O jardineiro Narvel Roth nos faz lembrar o acompanhante de "O Gigolô Americano", lançado em 1980 e cria do mesmo diretor de "Jardim dos Desejos", em cartaz nos cinemas. Ambos têm uma rotina calcada numa organização excessiva.

Julian Kaye, o garoto de programa vivido por Richard Gere, chega a ser compulsivo na organização de seu apartamento, perceptível na separação das roupas nas gavetas.

Narvel (Joel Edgerton) segue caminho semelhante em relação à jardinagem, na forma meticulosa como se dedica às flores da propriedade de uma viúva rica interpretada por Sigourney Weaver.

Esse mundo de aparente simetria e beleza é quebrado quando um elemento do passado dos protagonistas vem à tona, transformando tudo à volta num grande caos, tornando visível formas de poder que eles estão atrelados.

Julian é belo e sedutor, mas opta por levar uma vida mais independente, uma situação que o antigo cafetão acaba interferindo negativamente.
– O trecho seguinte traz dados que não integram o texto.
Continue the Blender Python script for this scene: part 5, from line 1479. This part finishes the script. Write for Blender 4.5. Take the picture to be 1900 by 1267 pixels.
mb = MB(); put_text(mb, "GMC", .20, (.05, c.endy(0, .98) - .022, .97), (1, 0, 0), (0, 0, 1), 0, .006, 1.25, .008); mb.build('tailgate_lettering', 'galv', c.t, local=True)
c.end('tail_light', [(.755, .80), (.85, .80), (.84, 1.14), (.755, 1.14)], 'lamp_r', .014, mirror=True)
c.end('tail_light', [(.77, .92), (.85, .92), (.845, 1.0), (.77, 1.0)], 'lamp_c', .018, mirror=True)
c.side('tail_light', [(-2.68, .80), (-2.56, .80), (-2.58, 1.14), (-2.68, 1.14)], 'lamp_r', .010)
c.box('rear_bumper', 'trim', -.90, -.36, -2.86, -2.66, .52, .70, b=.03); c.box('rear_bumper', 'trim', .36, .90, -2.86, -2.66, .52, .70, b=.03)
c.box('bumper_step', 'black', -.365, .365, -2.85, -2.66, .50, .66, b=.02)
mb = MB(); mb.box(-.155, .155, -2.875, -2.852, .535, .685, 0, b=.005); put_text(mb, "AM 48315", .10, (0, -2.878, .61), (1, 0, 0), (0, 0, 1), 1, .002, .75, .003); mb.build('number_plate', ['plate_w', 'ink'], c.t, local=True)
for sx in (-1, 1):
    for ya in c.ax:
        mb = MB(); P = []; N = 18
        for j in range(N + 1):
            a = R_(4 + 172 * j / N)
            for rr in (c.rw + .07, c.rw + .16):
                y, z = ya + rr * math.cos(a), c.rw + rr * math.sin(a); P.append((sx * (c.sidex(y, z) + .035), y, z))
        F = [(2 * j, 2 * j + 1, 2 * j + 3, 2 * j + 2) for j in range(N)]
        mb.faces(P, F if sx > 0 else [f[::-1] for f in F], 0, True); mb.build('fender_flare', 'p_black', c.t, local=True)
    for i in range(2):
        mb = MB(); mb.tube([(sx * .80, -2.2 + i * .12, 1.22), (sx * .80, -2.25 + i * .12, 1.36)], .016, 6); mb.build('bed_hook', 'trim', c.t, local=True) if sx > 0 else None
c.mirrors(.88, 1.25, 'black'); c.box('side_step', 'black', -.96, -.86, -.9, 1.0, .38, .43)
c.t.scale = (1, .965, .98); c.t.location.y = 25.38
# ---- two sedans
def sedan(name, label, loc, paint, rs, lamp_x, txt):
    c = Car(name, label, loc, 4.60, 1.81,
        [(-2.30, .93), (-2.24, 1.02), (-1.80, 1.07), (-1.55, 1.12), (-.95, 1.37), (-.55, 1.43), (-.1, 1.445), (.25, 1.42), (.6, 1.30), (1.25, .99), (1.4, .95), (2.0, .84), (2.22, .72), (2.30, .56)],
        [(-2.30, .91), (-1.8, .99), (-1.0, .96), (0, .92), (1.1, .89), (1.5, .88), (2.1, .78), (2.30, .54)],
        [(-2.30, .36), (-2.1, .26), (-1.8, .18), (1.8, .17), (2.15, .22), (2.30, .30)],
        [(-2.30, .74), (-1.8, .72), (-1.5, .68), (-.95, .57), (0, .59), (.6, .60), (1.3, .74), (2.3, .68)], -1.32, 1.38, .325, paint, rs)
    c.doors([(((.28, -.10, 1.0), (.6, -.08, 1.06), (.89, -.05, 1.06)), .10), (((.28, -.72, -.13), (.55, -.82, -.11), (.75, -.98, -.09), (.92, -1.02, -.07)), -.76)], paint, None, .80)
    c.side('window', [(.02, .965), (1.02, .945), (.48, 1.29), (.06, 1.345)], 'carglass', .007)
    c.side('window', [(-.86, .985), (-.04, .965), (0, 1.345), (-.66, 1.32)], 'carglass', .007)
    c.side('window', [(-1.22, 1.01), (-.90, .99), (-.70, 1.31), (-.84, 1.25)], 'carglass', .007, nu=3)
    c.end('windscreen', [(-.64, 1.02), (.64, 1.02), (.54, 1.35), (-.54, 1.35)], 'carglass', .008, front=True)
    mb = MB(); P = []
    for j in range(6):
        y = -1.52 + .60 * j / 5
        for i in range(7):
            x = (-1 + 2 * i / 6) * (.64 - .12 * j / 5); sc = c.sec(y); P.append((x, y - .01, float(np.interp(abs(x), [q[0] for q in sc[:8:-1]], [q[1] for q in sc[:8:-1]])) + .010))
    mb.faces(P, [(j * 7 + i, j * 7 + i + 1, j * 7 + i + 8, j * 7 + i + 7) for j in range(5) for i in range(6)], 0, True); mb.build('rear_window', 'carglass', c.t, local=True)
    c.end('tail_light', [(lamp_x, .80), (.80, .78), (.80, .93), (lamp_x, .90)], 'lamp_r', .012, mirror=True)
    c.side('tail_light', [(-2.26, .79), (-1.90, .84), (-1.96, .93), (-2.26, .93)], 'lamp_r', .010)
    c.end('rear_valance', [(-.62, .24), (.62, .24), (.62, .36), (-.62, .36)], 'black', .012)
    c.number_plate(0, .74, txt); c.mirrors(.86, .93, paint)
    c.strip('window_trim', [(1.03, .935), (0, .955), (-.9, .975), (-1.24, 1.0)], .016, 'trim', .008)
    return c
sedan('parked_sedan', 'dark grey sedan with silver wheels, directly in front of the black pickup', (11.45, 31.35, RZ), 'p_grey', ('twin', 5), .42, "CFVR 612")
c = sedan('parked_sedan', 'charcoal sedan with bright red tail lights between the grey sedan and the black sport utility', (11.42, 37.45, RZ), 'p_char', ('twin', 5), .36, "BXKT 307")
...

Narvel é um jardineiro dedicado e, num momento extremo, se vê totalmente manipulado pela patroa.

Esse é o grande contraste desenvolvido por Schrader nos dois filmes, em que o cuidado de Julian e Narvel para manter um ambiente belo e controlado é submetido a certas castas, em que o dinheiro e o status social falam mais alto.

No caso de "Jardim dos Desejos", é interessante ver a evolução da personagem de Sigourney, uma mulher cada vez mais dominadora, egoísta e preconceituosa, incapaz de cuidar da sobrinha negra e viciada em drogas.

A missão de introduzir a sobrinha nos trabalhos de jardinagem é dirigida a Narvel e, conhecendo o passado dele, compreenderemos, aos poucos, o grau de perfídia da tia. Ela se torna uma das peças principais dessa América de Donald Trump que Schrader quer radiografar.

A parte mais evidente dessa sociedade, com homens solitários em busca de remissão (tema sempre abordado pelo diretor, em obras como "Fé Corrompida" e "O Contador de Cartas"), é apenas a ponta do iceberg de um mundo extremamente doente.